(WRITTEN INSTRUCTION)
Print exactly the lines from the first one down to the line that contains "PI = math.pi", both included, and skip the pictures.

(PROVIDED DATA)
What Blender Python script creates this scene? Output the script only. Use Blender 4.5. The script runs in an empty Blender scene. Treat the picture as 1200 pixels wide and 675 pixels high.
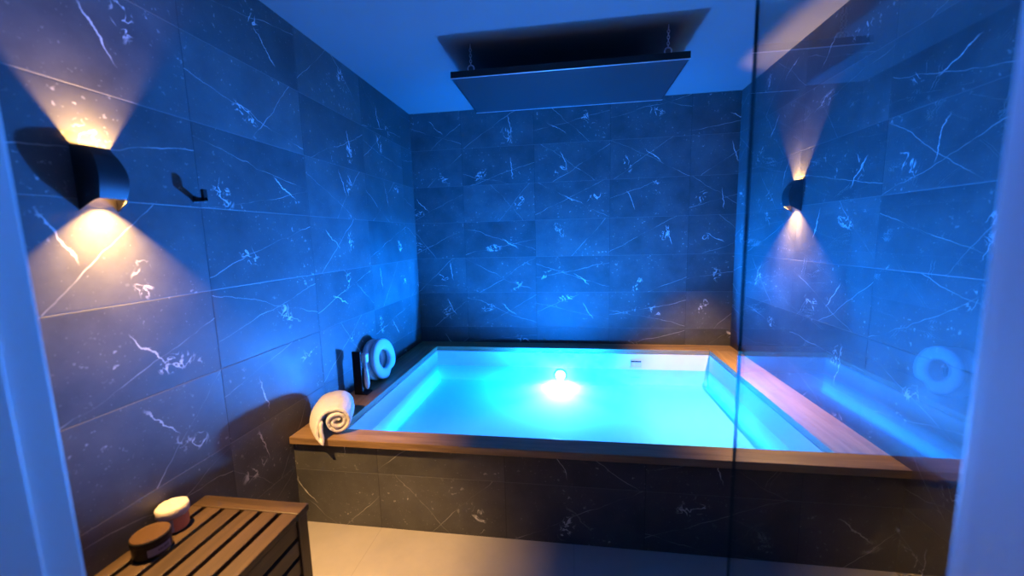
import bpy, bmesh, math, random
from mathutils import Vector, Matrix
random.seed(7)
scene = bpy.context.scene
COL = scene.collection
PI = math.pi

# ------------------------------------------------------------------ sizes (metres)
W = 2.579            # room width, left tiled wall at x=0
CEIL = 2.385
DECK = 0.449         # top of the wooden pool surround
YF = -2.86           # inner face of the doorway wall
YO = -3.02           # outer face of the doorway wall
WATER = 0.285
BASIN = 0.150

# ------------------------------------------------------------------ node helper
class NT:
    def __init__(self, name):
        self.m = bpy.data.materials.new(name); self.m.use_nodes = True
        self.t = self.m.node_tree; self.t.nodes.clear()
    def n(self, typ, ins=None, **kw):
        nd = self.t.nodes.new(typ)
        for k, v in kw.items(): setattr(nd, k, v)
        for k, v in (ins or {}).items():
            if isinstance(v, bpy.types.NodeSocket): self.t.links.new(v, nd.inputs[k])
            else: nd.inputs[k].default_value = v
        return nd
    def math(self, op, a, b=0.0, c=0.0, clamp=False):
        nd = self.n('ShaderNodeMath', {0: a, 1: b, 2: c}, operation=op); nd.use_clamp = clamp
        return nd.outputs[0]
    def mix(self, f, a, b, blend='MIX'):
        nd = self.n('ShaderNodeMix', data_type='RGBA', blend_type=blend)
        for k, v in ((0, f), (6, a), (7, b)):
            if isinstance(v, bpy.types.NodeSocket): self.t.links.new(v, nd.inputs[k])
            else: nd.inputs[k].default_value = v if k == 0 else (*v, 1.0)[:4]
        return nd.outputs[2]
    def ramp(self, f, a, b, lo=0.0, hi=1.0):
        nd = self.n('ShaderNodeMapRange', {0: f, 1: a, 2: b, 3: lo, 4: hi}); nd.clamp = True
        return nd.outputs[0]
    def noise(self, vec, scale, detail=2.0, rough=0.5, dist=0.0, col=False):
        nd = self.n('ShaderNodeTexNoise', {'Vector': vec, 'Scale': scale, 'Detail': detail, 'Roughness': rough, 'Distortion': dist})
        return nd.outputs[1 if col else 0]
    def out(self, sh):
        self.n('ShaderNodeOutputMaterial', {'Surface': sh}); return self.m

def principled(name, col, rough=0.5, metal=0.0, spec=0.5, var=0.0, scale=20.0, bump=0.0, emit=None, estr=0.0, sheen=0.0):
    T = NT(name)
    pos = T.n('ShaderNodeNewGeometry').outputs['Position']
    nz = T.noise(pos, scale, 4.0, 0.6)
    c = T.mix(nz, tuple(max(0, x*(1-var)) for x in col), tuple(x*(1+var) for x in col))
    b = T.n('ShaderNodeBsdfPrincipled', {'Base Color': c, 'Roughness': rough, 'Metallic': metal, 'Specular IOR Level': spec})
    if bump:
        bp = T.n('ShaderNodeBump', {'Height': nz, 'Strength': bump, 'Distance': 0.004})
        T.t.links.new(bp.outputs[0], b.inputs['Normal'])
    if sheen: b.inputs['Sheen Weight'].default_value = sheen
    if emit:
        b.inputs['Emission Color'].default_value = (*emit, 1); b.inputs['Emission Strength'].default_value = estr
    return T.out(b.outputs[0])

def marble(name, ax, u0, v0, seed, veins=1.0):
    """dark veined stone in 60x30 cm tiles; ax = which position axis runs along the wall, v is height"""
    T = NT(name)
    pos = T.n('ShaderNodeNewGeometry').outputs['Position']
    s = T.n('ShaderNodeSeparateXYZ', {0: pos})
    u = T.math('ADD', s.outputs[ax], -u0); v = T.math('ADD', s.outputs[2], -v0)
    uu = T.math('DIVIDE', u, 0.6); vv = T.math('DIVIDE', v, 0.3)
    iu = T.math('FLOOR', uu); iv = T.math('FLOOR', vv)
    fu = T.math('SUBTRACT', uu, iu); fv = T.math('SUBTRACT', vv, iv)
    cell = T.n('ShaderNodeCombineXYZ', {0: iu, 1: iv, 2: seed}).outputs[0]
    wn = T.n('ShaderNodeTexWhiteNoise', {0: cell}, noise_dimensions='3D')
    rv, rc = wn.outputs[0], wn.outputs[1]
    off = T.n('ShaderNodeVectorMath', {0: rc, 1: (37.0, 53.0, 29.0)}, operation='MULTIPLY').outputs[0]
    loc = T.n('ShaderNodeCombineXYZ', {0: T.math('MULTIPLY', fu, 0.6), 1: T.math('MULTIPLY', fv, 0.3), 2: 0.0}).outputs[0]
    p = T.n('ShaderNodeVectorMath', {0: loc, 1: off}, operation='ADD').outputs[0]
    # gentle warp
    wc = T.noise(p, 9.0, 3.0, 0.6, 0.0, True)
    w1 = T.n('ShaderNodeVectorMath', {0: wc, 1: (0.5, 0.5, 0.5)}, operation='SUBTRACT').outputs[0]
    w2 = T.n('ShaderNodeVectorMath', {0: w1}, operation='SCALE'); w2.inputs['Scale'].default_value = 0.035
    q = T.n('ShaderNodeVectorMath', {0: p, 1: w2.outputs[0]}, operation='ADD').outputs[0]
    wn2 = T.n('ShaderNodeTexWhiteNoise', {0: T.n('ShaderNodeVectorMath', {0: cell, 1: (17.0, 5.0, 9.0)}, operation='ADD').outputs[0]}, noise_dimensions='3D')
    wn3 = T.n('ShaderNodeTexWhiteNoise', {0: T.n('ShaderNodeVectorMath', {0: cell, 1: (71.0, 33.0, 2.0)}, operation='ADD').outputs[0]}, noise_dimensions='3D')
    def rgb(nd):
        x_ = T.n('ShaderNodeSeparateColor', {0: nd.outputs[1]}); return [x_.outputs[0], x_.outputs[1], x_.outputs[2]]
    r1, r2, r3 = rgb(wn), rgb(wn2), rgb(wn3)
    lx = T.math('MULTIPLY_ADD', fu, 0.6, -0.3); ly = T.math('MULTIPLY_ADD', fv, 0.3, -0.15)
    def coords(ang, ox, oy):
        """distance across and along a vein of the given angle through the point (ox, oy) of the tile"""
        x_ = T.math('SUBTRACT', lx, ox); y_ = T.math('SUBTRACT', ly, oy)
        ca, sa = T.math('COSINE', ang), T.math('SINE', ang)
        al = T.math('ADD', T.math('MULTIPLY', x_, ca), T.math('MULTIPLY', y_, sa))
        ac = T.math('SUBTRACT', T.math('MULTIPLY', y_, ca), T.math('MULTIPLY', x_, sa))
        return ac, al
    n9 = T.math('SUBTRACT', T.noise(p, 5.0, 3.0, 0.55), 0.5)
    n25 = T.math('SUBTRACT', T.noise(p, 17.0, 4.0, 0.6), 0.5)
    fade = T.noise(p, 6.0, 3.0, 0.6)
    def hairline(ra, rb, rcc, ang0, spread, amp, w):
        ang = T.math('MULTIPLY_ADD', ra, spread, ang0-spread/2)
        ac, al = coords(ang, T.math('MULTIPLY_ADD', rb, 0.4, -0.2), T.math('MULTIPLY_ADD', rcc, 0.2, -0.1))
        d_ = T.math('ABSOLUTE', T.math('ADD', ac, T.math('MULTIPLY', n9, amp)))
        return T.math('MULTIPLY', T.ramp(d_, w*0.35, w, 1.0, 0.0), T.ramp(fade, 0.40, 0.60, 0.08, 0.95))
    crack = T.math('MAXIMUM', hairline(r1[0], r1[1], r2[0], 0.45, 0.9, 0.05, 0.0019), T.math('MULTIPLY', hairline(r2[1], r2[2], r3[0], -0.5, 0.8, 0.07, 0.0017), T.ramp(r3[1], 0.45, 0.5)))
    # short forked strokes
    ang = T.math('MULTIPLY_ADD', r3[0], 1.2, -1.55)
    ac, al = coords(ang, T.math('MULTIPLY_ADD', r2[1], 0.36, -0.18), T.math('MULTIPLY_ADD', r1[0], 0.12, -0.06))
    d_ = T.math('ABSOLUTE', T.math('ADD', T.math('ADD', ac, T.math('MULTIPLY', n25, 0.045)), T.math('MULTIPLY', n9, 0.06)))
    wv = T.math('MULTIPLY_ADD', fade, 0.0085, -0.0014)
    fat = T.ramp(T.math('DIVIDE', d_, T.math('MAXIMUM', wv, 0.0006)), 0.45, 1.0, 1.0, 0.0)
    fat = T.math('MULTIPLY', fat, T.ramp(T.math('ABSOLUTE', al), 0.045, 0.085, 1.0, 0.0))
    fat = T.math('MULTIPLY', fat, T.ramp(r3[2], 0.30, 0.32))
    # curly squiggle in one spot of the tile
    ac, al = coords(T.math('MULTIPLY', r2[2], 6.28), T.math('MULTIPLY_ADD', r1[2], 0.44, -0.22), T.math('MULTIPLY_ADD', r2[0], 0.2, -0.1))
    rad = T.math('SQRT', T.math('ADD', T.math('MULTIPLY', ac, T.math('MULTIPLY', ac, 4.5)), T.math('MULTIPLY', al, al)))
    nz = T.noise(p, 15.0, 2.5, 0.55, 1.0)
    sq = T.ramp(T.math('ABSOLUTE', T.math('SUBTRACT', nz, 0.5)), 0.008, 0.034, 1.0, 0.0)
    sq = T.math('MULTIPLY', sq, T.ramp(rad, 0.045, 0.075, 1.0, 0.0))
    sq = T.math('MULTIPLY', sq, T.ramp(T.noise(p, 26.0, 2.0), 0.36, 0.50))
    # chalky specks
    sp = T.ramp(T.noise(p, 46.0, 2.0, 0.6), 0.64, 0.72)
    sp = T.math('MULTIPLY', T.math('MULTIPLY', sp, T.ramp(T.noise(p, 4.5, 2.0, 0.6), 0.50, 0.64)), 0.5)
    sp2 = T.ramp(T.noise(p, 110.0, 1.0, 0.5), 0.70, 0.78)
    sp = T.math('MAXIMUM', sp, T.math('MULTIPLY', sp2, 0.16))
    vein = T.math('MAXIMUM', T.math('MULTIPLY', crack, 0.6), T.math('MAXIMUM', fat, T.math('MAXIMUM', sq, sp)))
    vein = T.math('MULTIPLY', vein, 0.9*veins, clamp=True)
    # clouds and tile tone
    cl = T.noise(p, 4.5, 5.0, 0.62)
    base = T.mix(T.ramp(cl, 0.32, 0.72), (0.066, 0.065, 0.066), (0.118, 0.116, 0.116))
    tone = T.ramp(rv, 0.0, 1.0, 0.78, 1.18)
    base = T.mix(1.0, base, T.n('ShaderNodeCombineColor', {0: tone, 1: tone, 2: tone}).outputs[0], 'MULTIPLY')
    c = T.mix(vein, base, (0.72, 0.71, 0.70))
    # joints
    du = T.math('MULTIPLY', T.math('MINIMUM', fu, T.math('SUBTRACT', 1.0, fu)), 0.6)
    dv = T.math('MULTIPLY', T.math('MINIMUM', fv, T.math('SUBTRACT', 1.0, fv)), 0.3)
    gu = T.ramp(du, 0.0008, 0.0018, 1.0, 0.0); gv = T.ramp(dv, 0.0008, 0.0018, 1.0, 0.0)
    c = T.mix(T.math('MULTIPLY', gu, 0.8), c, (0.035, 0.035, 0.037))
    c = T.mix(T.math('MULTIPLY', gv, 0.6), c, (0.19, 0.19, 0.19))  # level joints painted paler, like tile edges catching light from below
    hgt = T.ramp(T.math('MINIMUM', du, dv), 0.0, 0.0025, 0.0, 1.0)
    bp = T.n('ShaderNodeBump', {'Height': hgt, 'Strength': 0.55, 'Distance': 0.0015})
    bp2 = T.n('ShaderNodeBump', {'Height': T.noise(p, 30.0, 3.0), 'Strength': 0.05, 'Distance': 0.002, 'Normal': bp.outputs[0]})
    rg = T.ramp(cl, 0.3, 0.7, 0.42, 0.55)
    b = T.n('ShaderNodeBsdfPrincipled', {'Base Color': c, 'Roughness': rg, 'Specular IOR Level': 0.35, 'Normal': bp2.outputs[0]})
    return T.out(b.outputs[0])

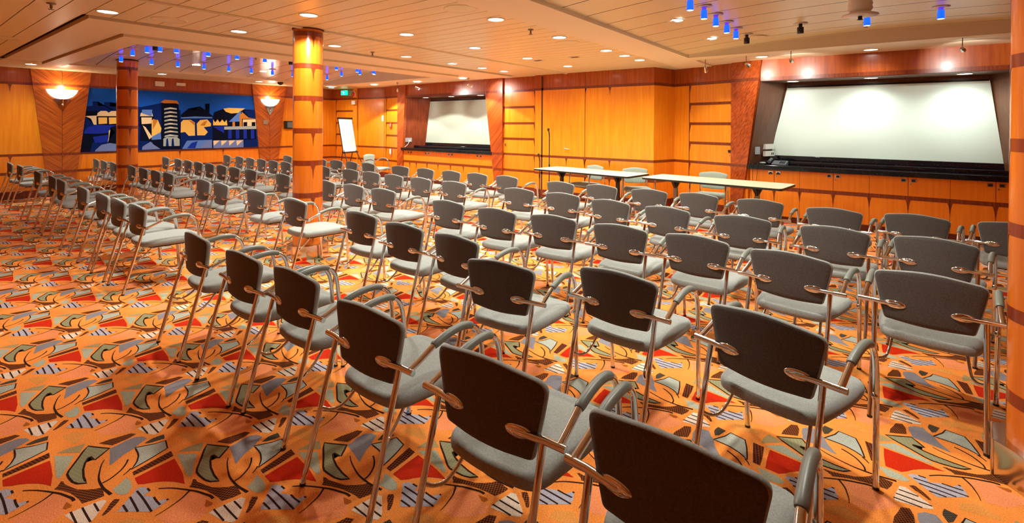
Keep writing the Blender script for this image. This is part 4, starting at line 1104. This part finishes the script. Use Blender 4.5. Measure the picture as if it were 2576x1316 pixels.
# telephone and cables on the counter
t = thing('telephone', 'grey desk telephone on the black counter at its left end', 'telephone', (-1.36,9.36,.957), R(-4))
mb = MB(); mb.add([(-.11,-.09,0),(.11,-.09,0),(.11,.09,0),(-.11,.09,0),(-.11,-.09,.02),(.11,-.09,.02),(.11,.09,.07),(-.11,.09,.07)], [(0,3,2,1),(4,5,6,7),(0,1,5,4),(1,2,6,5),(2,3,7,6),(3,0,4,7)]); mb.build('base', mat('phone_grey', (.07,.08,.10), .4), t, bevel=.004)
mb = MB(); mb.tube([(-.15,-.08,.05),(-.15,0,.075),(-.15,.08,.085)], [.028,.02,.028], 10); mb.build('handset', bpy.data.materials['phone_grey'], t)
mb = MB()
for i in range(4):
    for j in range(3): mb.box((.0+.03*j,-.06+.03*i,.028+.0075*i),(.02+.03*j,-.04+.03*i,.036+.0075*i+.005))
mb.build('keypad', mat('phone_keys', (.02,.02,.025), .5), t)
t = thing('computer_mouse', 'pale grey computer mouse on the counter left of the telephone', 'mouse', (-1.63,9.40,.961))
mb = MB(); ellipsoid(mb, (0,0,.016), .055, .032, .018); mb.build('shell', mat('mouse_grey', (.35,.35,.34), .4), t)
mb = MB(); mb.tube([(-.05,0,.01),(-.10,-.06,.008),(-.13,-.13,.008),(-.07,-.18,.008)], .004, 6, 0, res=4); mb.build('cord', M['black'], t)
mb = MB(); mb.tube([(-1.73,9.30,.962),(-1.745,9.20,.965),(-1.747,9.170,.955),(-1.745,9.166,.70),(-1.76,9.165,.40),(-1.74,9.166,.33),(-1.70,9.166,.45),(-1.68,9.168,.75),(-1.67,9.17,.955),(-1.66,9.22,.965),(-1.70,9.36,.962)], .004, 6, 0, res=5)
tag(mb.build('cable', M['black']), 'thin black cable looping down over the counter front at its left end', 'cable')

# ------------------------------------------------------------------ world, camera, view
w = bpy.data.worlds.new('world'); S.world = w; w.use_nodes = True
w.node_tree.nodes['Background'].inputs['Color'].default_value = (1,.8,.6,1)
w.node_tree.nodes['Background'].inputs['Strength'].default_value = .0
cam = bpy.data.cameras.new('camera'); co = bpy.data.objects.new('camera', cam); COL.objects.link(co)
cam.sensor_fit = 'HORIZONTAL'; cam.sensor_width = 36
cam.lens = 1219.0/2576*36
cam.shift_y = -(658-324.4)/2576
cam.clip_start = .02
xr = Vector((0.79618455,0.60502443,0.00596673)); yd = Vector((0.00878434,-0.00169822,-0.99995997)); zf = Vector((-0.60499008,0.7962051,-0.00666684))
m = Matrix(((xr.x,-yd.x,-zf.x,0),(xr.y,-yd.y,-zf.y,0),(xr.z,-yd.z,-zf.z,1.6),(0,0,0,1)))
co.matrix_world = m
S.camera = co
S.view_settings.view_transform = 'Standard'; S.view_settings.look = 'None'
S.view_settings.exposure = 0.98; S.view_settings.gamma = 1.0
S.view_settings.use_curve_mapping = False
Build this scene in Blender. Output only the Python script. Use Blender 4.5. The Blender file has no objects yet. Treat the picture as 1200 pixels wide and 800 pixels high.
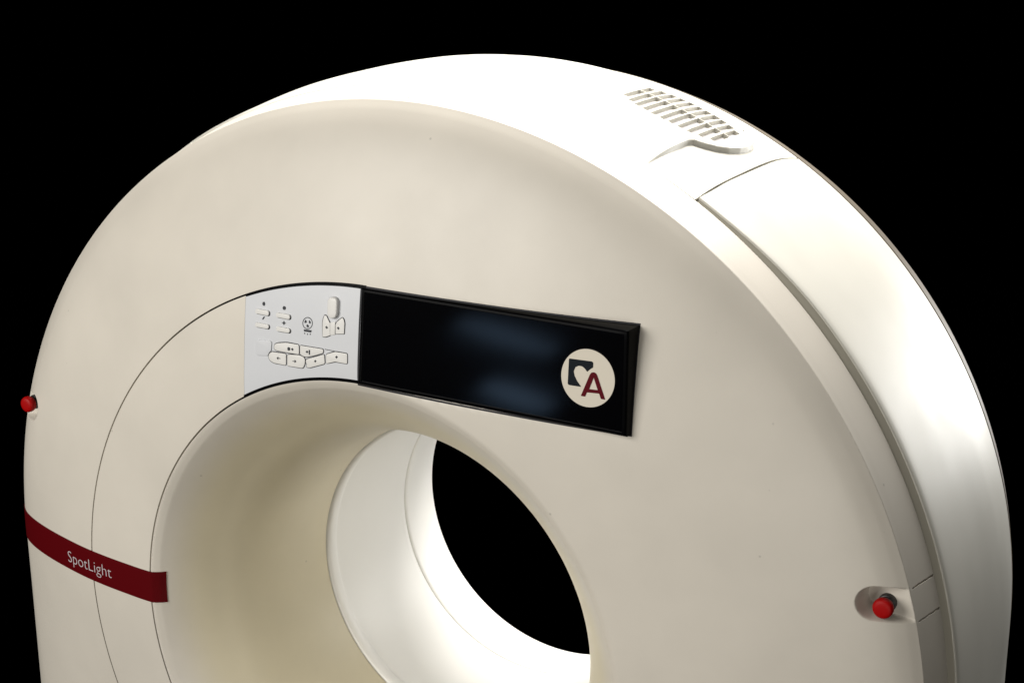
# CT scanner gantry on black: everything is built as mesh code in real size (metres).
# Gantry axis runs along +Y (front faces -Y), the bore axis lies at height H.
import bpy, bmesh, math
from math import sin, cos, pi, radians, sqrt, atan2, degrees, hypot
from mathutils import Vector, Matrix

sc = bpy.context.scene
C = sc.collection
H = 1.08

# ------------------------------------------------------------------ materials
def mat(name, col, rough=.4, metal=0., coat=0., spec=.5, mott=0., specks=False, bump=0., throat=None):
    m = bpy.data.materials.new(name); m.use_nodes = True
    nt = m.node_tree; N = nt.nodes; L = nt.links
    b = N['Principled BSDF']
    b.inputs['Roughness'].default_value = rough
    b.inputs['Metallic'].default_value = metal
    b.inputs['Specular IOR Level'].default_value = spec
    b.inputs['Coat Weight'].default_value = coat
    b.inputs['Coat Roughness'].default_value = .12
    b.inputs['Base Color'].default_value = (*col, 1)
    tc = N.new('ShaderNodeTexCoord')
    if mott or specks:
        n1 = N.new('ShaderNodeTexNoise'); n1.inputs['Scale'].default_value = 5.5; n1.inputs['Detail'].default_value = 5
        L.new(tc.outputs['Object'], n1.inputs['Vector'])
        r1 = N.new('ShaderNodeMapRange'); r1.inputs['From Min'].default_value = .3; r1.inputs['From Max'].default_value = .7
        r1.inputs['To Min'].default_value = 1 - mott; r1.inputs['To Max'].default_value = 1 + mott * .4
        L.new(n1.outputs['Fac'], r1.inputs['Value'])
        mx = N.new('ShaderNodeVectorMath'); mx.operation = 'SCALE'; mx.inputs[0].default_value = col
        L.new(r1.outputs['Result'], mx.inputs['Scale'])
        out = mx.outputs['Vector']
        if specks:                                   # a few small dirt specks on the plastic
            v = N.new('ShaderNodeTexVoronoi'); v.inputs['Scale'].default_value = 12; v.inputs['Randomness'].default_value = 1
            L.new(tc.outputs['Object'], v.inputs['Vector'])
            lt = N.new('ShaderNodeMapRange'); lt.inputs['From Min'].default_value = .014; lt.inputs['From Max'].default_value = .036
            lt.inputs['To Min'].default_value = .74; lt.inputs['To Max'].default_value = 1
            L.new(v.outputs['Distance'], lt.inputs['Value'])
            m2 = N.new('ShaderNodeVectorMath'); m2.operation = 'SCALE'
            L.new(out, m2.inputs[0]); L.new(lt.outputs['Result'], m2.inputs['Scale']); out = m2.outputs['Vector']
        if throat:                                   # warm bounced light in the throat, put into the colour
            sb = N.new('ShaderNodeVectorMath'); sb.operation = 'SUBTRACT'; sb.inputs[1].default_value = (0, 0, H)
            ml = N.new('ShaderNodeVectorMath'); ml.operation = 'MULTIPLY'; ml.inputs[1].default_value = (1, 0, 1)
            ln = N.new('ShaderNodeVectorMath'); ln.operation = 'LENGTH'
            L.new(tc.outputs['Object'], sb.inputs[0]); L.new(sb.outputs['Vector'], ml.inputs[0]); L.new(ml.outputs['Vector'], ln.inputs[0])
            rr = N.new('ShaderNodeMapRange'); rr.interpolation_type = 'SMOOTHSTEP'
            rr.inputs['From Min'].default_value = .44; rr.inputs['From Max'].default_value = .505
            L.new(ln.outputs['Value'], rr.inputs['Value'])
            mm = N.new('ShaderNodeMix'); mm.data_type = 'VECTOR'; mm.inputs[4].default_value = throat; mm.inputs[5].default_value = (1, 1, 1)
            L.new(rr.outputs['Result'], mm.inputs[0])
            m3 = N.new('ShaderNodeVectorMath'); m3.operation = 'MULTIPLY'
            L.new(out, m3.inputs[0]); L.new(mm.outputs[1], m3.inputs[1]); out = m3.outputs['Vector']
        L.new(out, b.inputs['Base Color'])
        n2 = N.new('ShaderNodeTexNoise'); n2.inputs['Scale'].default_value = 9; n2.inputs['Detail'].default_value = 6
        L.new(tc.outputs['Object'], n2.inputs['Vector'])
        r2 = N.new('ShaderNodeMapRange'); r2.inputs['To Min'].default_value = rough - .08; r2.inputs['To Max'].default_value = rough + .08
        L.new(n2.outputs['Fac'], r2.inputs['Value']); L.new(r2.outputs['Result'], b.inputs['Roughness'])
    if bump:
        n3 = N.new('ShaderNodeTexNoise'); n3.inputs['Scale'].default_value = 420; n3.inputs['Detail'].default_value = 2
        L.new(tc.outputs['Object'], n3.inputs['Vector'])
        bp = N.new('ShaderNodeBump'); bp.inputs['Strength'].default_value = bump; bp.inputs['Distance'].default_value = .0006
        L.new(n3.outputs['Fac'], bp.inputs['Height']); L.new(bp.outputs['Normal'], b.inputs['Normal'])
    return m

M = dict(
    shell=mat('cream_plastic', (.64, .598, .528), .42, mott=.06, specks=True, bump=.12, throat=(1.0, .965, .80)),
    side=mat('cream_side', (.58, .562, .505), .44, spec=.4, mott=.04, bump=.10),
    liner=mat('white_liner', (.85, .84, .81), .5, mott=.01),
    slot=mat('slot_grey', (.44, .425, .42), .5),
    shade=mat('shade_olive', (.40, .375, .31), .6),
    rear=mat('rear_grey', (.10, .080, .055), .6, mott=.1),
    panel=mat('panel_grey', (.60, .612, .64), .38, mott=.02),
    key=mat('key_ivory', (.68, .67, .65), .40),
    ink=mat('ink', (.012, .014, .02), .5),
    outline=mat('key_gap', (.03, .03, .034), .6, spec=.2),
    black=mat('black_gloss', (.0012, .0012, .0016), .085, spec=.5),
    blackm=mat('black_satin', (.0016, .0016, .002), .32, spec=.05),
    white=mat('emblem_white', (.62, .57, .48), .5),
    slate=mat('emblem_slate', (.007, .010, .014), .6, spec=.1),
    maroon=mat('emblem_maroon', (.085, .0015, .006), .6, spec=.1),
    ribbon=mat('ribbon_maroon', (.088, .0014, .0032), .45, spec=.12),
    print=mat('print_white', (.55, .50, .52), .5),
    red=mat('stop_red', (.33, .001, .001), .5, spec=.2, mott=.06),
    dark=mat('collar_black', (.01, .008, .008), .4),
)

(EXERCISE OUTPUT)
What Blender Python script creates this scene? Output the script only. Use Blender 4.5. The script runs in an empty Blender scene. Treat the picture as 1200 pixels wide and 675 pixels high.
import bpy, bmesh, math, random
from mathutils import Vector, Matrix
random.seed(7)
scene = bpy.context.scene
COL = scene.collection
PI = math.pi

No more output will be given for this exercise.